When the Galaxy S8 was unveiled in late March, it wasn’t the only premium product in Samsung’s catalog that received a massive overhaul. The Gear 360 camera also got an impressive redesign, turning it from a somewhat clumsy sphere into a neatly pocketable stick.

But the 360’s case isn’t the only thing that changed. The device’s cameras have actually been downgraded—from dual 15MP fisheye lenses to dual 8.4MP fisheye lenses. Still, despite the lesser lenses, the Gear 360 is now able to record in 4K or broadcast live in 2K. Additionally, an updated Gear 360 app makes the new hardware compatible with a wider range of phones, including the iPhone.

The Gear 360 is easier than ever to use, as long as you own a Samsung phone. To get started, you’ll need to download the Gear 360 app from the iOS or Galaxy app store, and follow some simple setup instructions. Galaxy S8, S7, and S6 users, as well as Note5, and Galaxy A5 and A7 owners, will barely need to do anything other than turn the camera on, and wait a few seconds for a connection to be established.

iPhone struggles

When it comes to the iPhone, the whole process is quite a bit trickier. After turning the camera on, you’ll need to press and hold the menu button to start what’s described as “pairing.” Then you have to tap the menu button to cycle through the options until you see “Connect to iOS.”

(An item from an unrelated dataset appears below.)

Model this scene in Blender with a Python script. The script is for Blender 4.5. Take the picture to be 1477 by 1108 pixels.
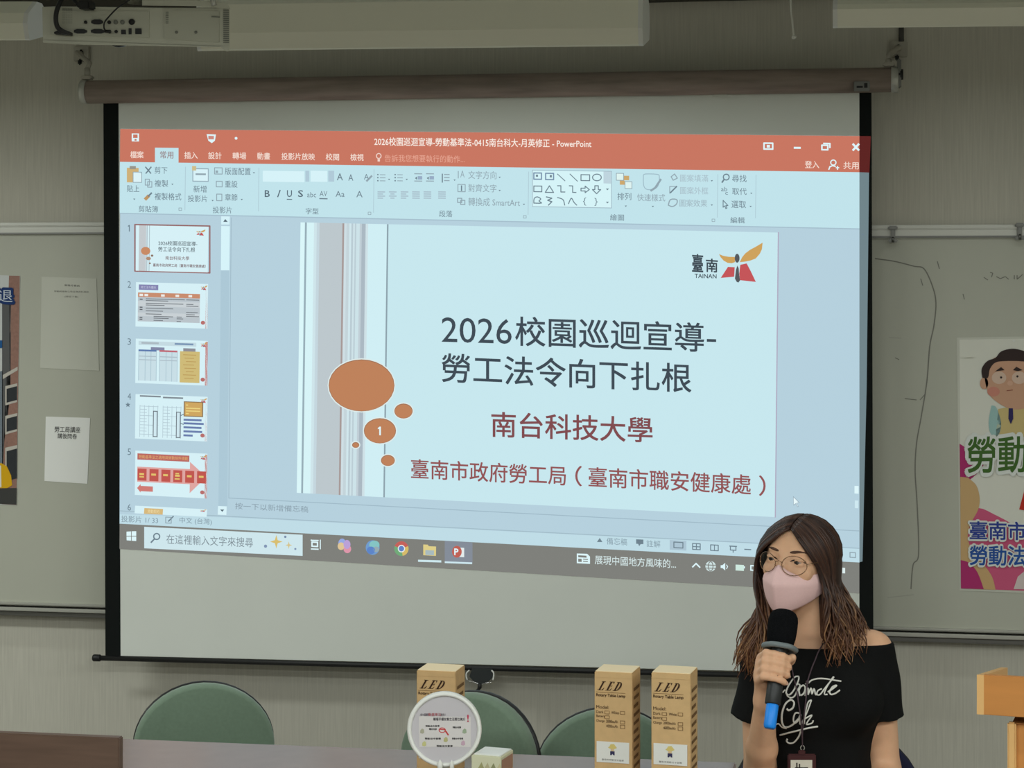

On your phone, head over to the Wi-Fi settings, select the Gear 360 network, and type the string of numbers that appears on the camera’s tiny screen in the password field. Then head back to the Gear 360 app and wait for the connection to be established.
Each time you want to use your camera, you’ll need to connect to the same Wi-Fi network, so it’s not exactly plug and play. Since it doesn’t use Bluetooth, you won’t be able to broadcast live, and I wasn’t able to see a preview on my iPhone 6S while recording video (though there was a preview on the iPhone 7). Lacking a preview, it was all but impossible to record. Also experience several crashes while saving videos, sometimes causing to lose what was recorded.